というかめちゃくちゃいい本じゃないですか、西村先生!写真専門ってわけじゃないのに、この本は写真を語る上での基本文献といってもいいじゃないか。美学会の発表のときの話と合わせると西村先生はナラトロジーにコダワリがあるみたいだな。
自分自身の興味にそって考えると、肖像写真の普及による自己意識の変化とウェブ上で日記のような文章を書くことでの自己意識の変化にパラレルなものがあるんじゃないかとか。それに関して以前にmixiのほうに書いたものをアップしておく。

人間の自己意識とメディアの発達の問題。

己の鏡像を見つめる外見の自己の意識と、誰にも読まれないことが保障される日記での内面の自己の意識は、相似関係にあることは確かだろう。

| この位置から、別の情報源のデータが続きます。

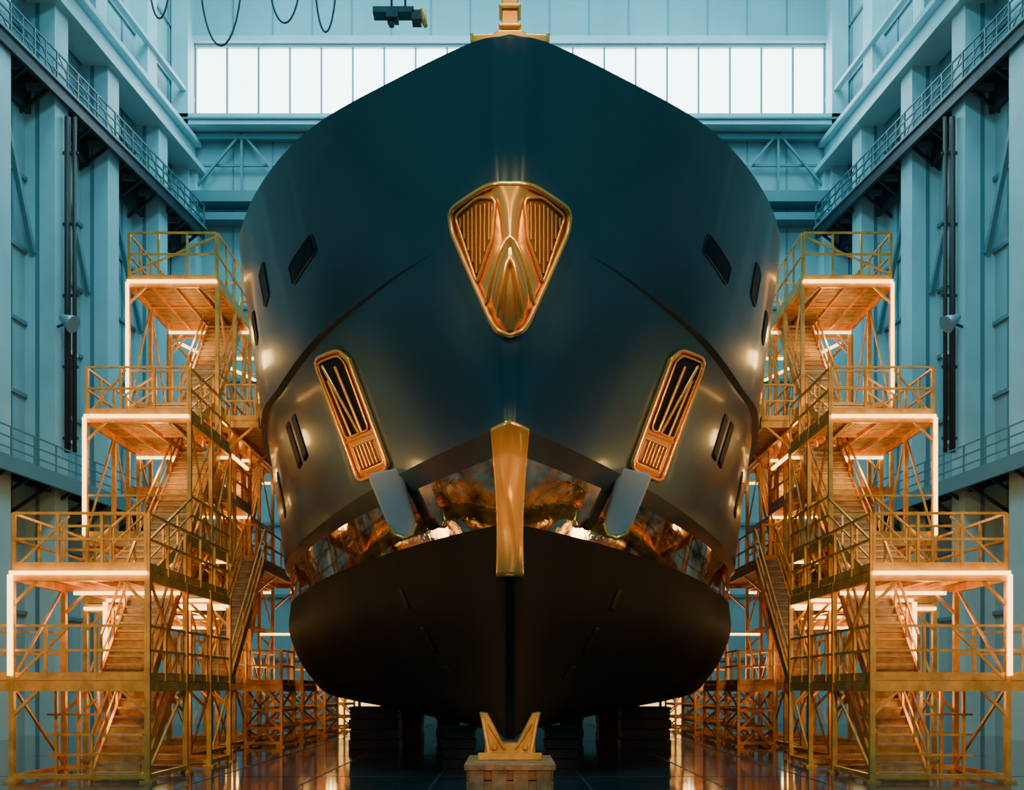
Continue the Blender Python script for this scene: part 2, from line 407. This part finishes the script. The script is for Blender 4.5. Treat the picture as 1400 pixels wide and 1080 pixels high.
for s in (-1,1):
    T=empty('stair_tower')
    mb=MB(); x0,x1=-10.45,-7.6
    frame(mb,x0,x1,[21.5,24.0],0,4.46,[2.15,4.46])
    frame(mb,x0+.25,x1,[25.9,27.7],0,4.46,[2.15,4.4])
    deck(mb,x0-2.5,x1,21.5,24.0,2.15,(-8.95,-7.75,21.9,23.6)); deck(mb,x0,x1-.01,24.12,27.7,2.15)
    for y in (21.5,24.0): mb.beam((x0-2.5,y,0),(x0-2.5,y,2.13),.11,.11,M_scaf)
    deck(mb,x0,x1,21.5,24.0,4.46,(-8.95,-7.75,22.8,23.9))
    deck(mb,-8.95,x1-.01,24.12,27.7,4.45); deck(mb,x0+.25,-9.9,24.12,27.7,4.45)
    rail(mb,(x0-2.5,21.5,2.15),(x1,21.5,2.15)); rail(mb,(x1,21.5,2.15),(x1,27.7,2.15)); rail(mb,(x0-2.5,24,2.15),(x0,24,2.15))
    rail(mb,(x0,21.5,4.46),(x1,21.5,4.46),1.2,3); rail(mb,(x1,21.5,4.46),(x1,27.6,4.46),1.2); rail(mb,(x0,21.5,4.46),(x0,27.6,4.46),1.2)
    rail(mb,(x0+.3,23.2,4.46),(x1-1.4,23.2,4.46),1.2,2)
    mb.beam((x0+.1,21.5,2.2),(x0+1.2,21.5,3.3),.05,.05,M_scaf)
    mb.beam((x0+.1,21.5,4.55),(x0+1.2,21.5,5.6),.045,.045,M_scaf)
    mb.beam((-8.9,21.6,.6),(x1,21.6,.6),.05,.05,M_scaf)
    for xx in (-10.1,-9.6,-9.15): mb.beam((xx,22.8,0),(xx,22.8,2.0),.06,.06,M_scaf)
    for z in (.5,.95,1.4): mb.beam((-10.3,22.8,z),(-9.1,22.8,z),.05,.05,M_scaf)
    mirror(mb,s); mb.obj('frame',T)
    mb=MB(); flight(mb,-8.9,-7.8,21.8,0,23.9,2.15); flight(mb,-8.9,-7.8,22.3,2.15,24.3,4.46); flight(mb,-9.85,-8.6,24.3,4.46,27.6,6.1)
    mirror(mb,s); mb.obj('stairs',T)
    mb=MB()
    led(mb,(x0,21.40,4.4),(x1,21.40,4.4)); led(mb,(x0,21.40,4.36),(x0,21.40,2.25)); led(mb,(x1,21.46,4.30),(x1,24.0,4.30))
    led(mb,(x0+.3,23.85,4.2),(x1-.1,23.85,4.2)); led(mb,(x0+.3,25.8,4.2),(x1,25.8,4.2)); led(mb,(x0+.3,27.6,4.2),(x1+.0,27.6,4.2))
    led(mb,(x0+.25,25.8,4.15),(x0+.25,25.8,2.3))
    mirror(mb,s); mb.obj('led_strips',T)
    LIGHTS+=[(s*9.2,22.6,3.9,70),(s*9.2,22.8,1.8,45),(s*9.3,26,3.7,75),(s*9.3,26,1.7,45),(s*9.3,24.5,6.3,80)]
    T=empty('stair_tower')
    mb=MB(); x0,x1=-11.6,-8.76
    frame(mb,x0,x1,[28.0,30.0,32.0],0,9.46,[2.15,4.3,6.1,9.46])
    deck(mb,x0,x1,28,32,2.15); deck(mb,x0,x1,28,32,4.3); deck(mb,x0,x1,28,32,6.1,(-10.2,-9,28.3,28.6))
    deck(mb,x0,x1,28,32,9.46,(-10.2,-8.9,30.2,31.8))
    rail(mb,(x0,28,6.1),(x1,28,6.1)); rail(mb,(x1,28,6.1),(x1,32,6.1)); rail(mb,(x0,28,9.46),(x1,28,9.46),1.3,3); rail(mb,(x0,28,9.46),(x0,32,9.46),1.3); rail(mb,(x1,28,9.46),(x1,32,9.46),1.3)
    rail(mb,(x1,28,4.3),(x1,32,4.3)); rail(mb,(x1,28,2.15),(x1,32,2.15))
    rail(mb,(x0,28,4.3),(x1,28,4.3))
    mb.beam((x0+.1,28,9.5),(x0+1.1,28,10.7),.045,.045,M_scaf)
    mirror(mb,s); mb.obj('frame',T)
    mb=MB(); flight(mb,-10.2,-9.0,28.6,6.1,31.9,9.46); flight(mb,-11.1,-9.3,29.6,9.46,32.1,10.8); flight(mb,-10.4,-9.2,28.4,4.3,30.8,6.1); flight(mb,-8.6,-7.9,29.0,2.15,33.0,6.1)
    mirror(mb,s); mb.obj('stairs',T)
    mb=MB()
    led(mb,(x0,27.90,9.4),(x1,27.90,9.4)); led(mb,(x0,27.90,9.36),(x0,27.90,6.15)); led(mb,(x1,27.96,9.30),(x1,34.2,9.30))
    led(mb,(x0,27.90,4.15),(x1+1,27.90,4.15)); led(mb,(x0,31.85,9.15),(x1,31.85,9.15)) ; led(mb,(x1,28,4.1),(x1,32,4.1))
    led(mb,(x0+.6,31.85,5.9),(x1,31.85,5.9)); led(mb,(x0,29.85,4.05),(x1,29.85,4.05))
    mirror(mb,s); mb.obj('led_strips',T)
    LIGHTS+=[(s*10.2,29.5,8.5,95),(s*10.2,29.8,5.5,75),(s*10.2,30,3.6,70),(s*10.2,30,1.6,50),(s*10.2,30,11.4,90)]
    T=empty('stair_tower')
    mb=MB(); x0,x1=-12.0,-9.2
    lv=[2.15,4.3,6.1,8.3,10.8,14.8]
    frame(mb,x0,x1,[32.2,34.2,36.2],0,14.8,lv)
    for z in lv: deck(mb,x0,x1,32.2,36.2,z)
    rail(mb,(x0,32.2,14.8),(x1,32.2,14.8),1.5,3); rail(mb,(x0,32.2,14.8),(x0,36.2,14.8),1.5); rail(mb,(x1,32.2,14.8),(x1,36.2,14.8),1.5); rail(mb,(x0,36.2,14.8),(x1,36.2,14.8),1.5)
    rail(mb,(x0,32.2,10.8),(x1,32.2,10.8)); rail(mb,(x1,32.2,10.8),(x1,36.2,10.8)); 
    for z in (6.1,10.6):
        deck(mb,x1+.12,-8.15,33,40,z); rail(mb,(-8.15,33,z),(-8.15,40,z)); rail(mb,(x1,33,z),(-8.15,33,z))
        for y in (33,36,40): mb.beam((x1,y,z-1.0),(-8.2,y,z-.15),.07,.07,M_scaf)
    for z in (2.15,4.3,8.3): rail(mb,(x1,32.2,z),(x1,36.2,z))
    mb.beam((x0,32.2,15),(x1,32.2,16.2),.05,.05,M_scaf)
    mirror(mb,s); mb.obj('frame',T)
    mb=MB(); flight(mb,-10.5,-9.4,32.6,10.8,36,14.8); flight(mb,-11.6,-10.6,33,6.1,35.5,8.3); flight(mb,-10.5,-9.4,33,8.3,36,10.8); flight(mb,-10.5,-9.4,33,4.3,35.5,6.1)
    mirror(mb,s); mb.obj('stairs',T)
    mb=MB()
    led(mb,(x0,32.10,14.74),(x1,32.10,14.74)); led(mb,(x0,32.10,14.7),(x0,32.10,10.85)); led(mb,(x1,32.16,14.62),(x1,36.2,14.62))
    led(mb,(x0,36.05,14.5),(x1,36.05,14.5)); led(mb,(x0,36.1,10.0),(x1,36.1,10.0)); led(mb,(x0,36.1,4.1),(x1,36.1,4.1)); led(mb,(x1,32.2,10.55),(x1,36.2,10.55))
    led(mb,(x0+.6,36.1,8.0),(x1,36.1,8.0))
    mirror(mb,s); mb.obj('led_strips',T)
    LIGHTS+=[(s*10.6,34,13.6,95),(s*10.6,34.5,9.9,90),(s*10.6,34.5,7.6,75),(s*10.4,34.5,3.6,65),(s*10.6,34,12,70),(s*10.6,33.5,17,70)]
    T=empty('stair_tower')
    mb=MB(); x0,x1=-12.2,-9.5
    frame(mb,x0,x1,[36.6,38.8,41],0,14.6,lv[:-1]+[14.6])
    for z in (2.15,6.1,10.8): deck(mb,x0,x1,36.6,41,z)
    rail(mb,(x1,36.6,2.15),(x1,41,2.15)); rail(mb,(x1,36.6,6.1),(x1,41,6.1)); rail(mb,(x0,36.6,10.8),(x1,36.6,10.8))
    mirror(mb,s); mb.obj('frame',T)
    mb=MB(); flight(mb,-10.8,-9.7,37,2.15,40,6.1); flight(mb,-10.8,-9.7,37,6.1,40.5,10.8)
    mirror(mb,s); mb.obj('stairs',T)
    mb=MB(); led(mb,(x0+1,38.6,14.4),(x1,38.6,14.4)); led(mb,(x0+1,40.6,10.1),(x1,40.6,10.1)); led(mb,(x0,41,5.8),(x1,41,5.8)); led(mb,(x0+.4,36.6,14.3),(x0+2,41,14.3))
    mirror(mb,s); mb.obj('led_strips',T)
    LIGHTS+=[(s*10.8,39,9.8,110),(s*10.8,39,5,100),(s*10.6,39,1.6,60),(s*10.8,39,13,100)]
    T=empty('scaffold_rack'); mb=MB()
    for (a,b,c,d) in [(-8.9,-7.7,34.5,36.5),(-8.9,-7.6,37.5,40),(-9,-7.6,42,45),(-9,-7.6,47,50)]:
        frame(mb,a,b,[c,d],0,2.1,[.7,1.3,2.1],.09,True); deck(mb,a,b,c,d,2.1)
        rail(mb,(b,c,2.1),(b,d,2.1)); rail(mb,(a,c,2.1),(b,c,2.1))
    for i in range(9): mb.beam((-8.6,37.45,.2+i*.22),(-7.8,37.45,.2+i*.22),.04,.04,M_scaf)
    mirror(mb,s); mb.obj('frame',T)
    mb=MB(); 
    for y,z in ((36.5,2.0),(42,1.9),(47,1.9)): led(mb,(-8.9,y,z+1.9),(-7.7,y,z+1.9)); mb.beam((-8.9,y,2.0),(-8.9,y,z+1.9),.06,.06,M_scaf); mb.beam((-7.7,y,2.0),(-7.7,y,z+1.9),.06,.06,M_scaf)
    mirror(mb,s); mb.obj('led_strips',T)
    LIGHTS+=[(s*8.2,41,2.9,110),(s*8,46,2.9,150)]
WARM=(1,.57,.155)
for i,(x,y,z,p) in enumerate(LIGHTS):
    l=bpy.data.lights.new('scaffold_fill','POINT'); l.energy=p; l.color=WARM; l.shadow_soft_size=.25  # added fill without fixtures, warms the scaffold beside the LED strips
    o=bpy.data.objects.new('scaffold_fill',l); o.location=(x,y,z); COL.objects.link(o)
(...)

ただ記録として残るという居心地の悪さ別として(記録ってのは総じて居心地の悪いものだ。)。

そうなると内面の自己の意識を可能な限り世界にばら撒くウェブ上に書かれた日記とは、19世紀に流行したカルト・ド・ヴィジット、自らのイメージを写真によって社会にばら撒く行為と相似関係にあると思われる。

カルト・ド・ヴィジットの標準化、規格化されたステレオタイプ的な肖像写真を考えると、ウェブ上の日記も極めて定型化されたものであふれていることも当然だろう。口の悪いボードレールなら「自らの低俗なエクリチュールを誇示する新参のナルキッソス」とでも言ったんじゃないだろうか。

それまでは特権的な階級しか認められなかった自らの身体イメージを、無名の大衆が持つ事を可能にした写真というメディアは、それと同時に大衆の自己の意識に見られているものとしての不安を生み出した。

ウェブ上の日記、文章に関する矜持と不安もこれと似たような構造にあるといえる。今では自らの外見的なイメージを流布させるのには臆病なくせに、自らの内面を吐露するのに一生懸命な人々があふれている。

以上、西村先生の本を読んで思ったこと

これから読む。
文学とは何か―現代批評理論への招待
テリー イーグルトン
4000028685

本当は大学入学して最初に読んでもいい本だけど、本郷で受けた大橋洋一先生の授業が懐かしくなったので、基礎教養の復習とともに読もうと思う。
しかしイーグルトンは難しい文章も簡単な文書も書けてすごいなと思う。そしてこの本は初学者のために非常に簡単に書かれているのだが、ある程度勉強した人にとっても、様々なレトリックの新たな発見があって面白い。内田樹先生が言っていたと思うが、本当にいい入門書ってのは楽しいもんだ。日本では未だに入門書に対する蔑視があって、いい入門書を常に訳本で読まなきゃいけないのがちと悲しい。